OK, time for my own confessional: my very first comic, when I was in high school and drawn on NOTEBOOK PAPER during class (seriously) was about a superhero named (I'm not kidding you) Punk Spike. He was punk because he had a Mohawk (I guess) and his power was that he could make spikes out of his skin and shoot them at you.
If this sounds ridiculous, on some level it was meant to be. As a kid I was kind of a "Weird Al" type, always coming up with parodic song lyrics and the like, so Punk Spike actually started as a parody of the superhero comics I was reading, basically borderline ridiculous and making fun of tropes (not that I called them that at the time) that I saw there. The villains were similarly ridiculous ("Mammoth", a sumo wrestler whose nose had been stretched into an elephant trunk) and it had a lot of really bad jokes.
The problem began about two years in (YES two years) and I had been drawing Punk Spike so long that I actually really liked him as a person. Some of you who have attempted satire knows what happens when you actually LIKE your hero, well guess what, you start to take him seriously. Which meant that my storylines stopped being parodies and were actual attempts to have regular superhero stuff happen to him, WITH the same stupid cast of characters I was now also taking seriously, and STILL drawing the damn thing on notebook paper for countless hours (who could afford a scanner back then?). So yeah, I ended up falling victim to the same tropes I was parodying. I didn't stop drawing him until my first year of college.

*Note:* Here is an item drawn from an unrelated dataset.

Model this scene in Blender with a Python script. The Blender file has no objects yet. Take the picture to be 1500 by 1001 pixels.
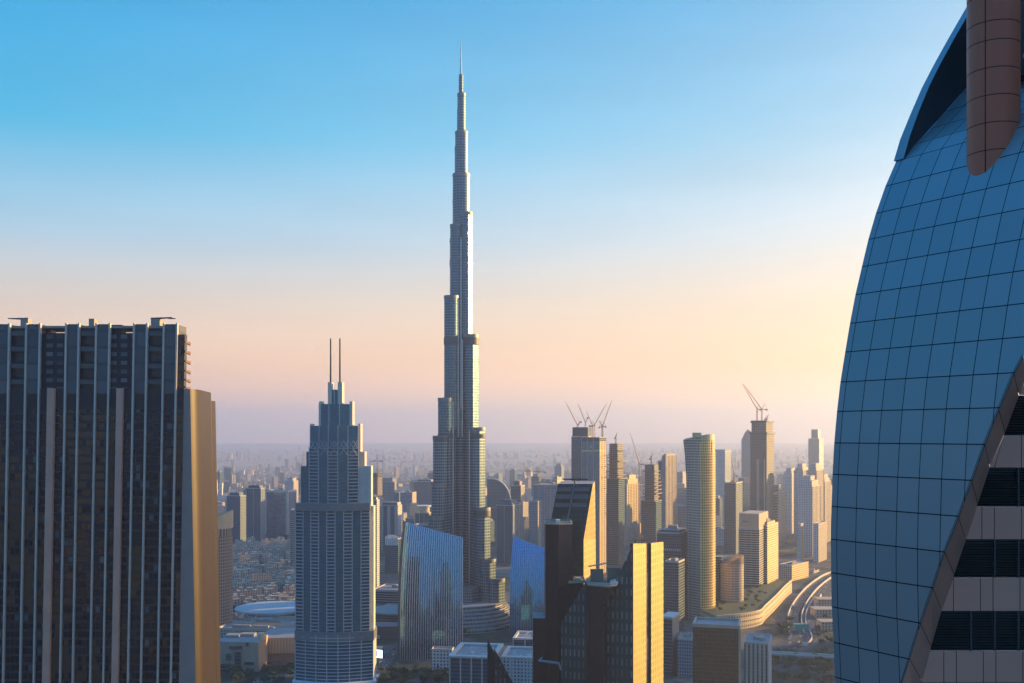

The terrible thing about this is that not only was this comic ridiculous, it made me feel ridiculous for working on it. So when I put it away, it wasn't for a better comic book idea, even though my art had been improving--it was a whole, "Now it's time to write some serious stuff, get into novels and get away from this comic business". As a result, I dropped my art altogether when in reality, I should have been spending more time on it to get better. I had to wait almost 20 years to get back into drawing. Sigh.